There are other keys in my life, not the kind found hanging off a ring, attached to my purse or in my pocket. They unlock other aspects of my identity.

A gold ring around my third finger on my left hand silently says I have committed to sharing my life with one man. There is a necklace Michael gave me one birthday not too long ago. I almost never take it off. It is a silver star of David with a dove overlaid in the center. It speaks of my heritage as a Jew and as a follower of Jesus the Messiah.

There is one turquoise earring I have been wearing for the last few years. A silver cross splits a blue heart that pierces my ear. Given many tours ago by a lady named Lee, it is a remembrance that through God’s piercing I am healed and set free.

We are a very physical, tactile people. We are not angels. We need food and sleep, to touch and be touched, to laugh, to cry. We need physical things to help remind us of the things we cannot see. God knows that about us and that is why the scripture goes into such detail about the sacrifices and the holidays.

In the Jewish calendar certain feasts were commanded by God in His Word, so that we would have a physical reminder of all He has done for us. One such feast is Passover. Passover has followed the Jews down through generations, from the time God first commanded them to celebrate it their last night in Egypt, until now. A slain lamb, without blemish or spot, the firstborn, was the biblical sacrifice for the meal and bread with no leaven in it, as leaven represented sin.

Many years later, while celebrating the Passover, Jesus spoke of that same bread as His body and the wine as His blood. Almost two thousand years removed from that "Last Supper" His followers still eat that bread and drink the wine, in remembrance of Him. These things connect us to those who went before us in this strange and wondrous journey of faith, and to the hope we have been given as believers for what lays ahead.

In this season of our lives, with so many comings and goings, symbols of identity are important to me. They help me remember who I am and to Whom I belong. A kind of keys to the Kingdom, if you like. There have been times in my life when I have found myself somewhat chameleon in nature, shifting with the scenery.
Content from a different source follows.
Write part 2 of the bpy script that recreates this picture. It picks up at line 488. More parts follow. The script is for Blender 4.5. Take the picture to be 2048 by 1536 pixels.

And I have wondered just how much circumstances in my life dictate who I think I am and what I do about it. Does my "voice’ change when I’m on stage or am I the same person doing the dishes and cleaning my house as the person who sings for God. For the Father of Lights changes not. Jesus Christ is the same yesterday, today and forever. And it is in His image that I am being molded and fired.

My keys help me remember. They help me own who I am, especially when I am not in the mood, feeling more like a certain rebellious three year old than a forty year old woman who has given her heart to God.

Some people wear "What Would Jesus Do?" bracelets (we bought one for Dusty), some of us put posters on our walls and scriptures on our doors, and there are those who apply the time-honored bumper stickers to their cars.

I couldn’t even get close to that idea for a long time. There were at least a couple of reasons. Mainly, I felt it would identify me to the world as a Christian, and I was painfully aware that I didn’t always drive like one. Secondly, there was the small matter of a song Mike and I wrote several years back called "Jesus On My Bumper". So, for whatever reasons, no sticker has ever made contact with our bumper.

Finally, I am privileged to have a special set of keys in my life. They are black and white, sometimes plastic, hopefully ivory, and they speak the language of the heart. They have become an instrument of expression of my love for my King.

But over and above all these keys and symbols there is the earnest, the deposit of His Holy Spirit, and that is how I know I am His! From Him I came. Through Him I was made. And to Him I shall return.

These are my dog tags on the journey from cradle to grave and beyond. These are the highway signs on the road. These are but transitory symbols to an eternal Truth that is far greater than any words can express.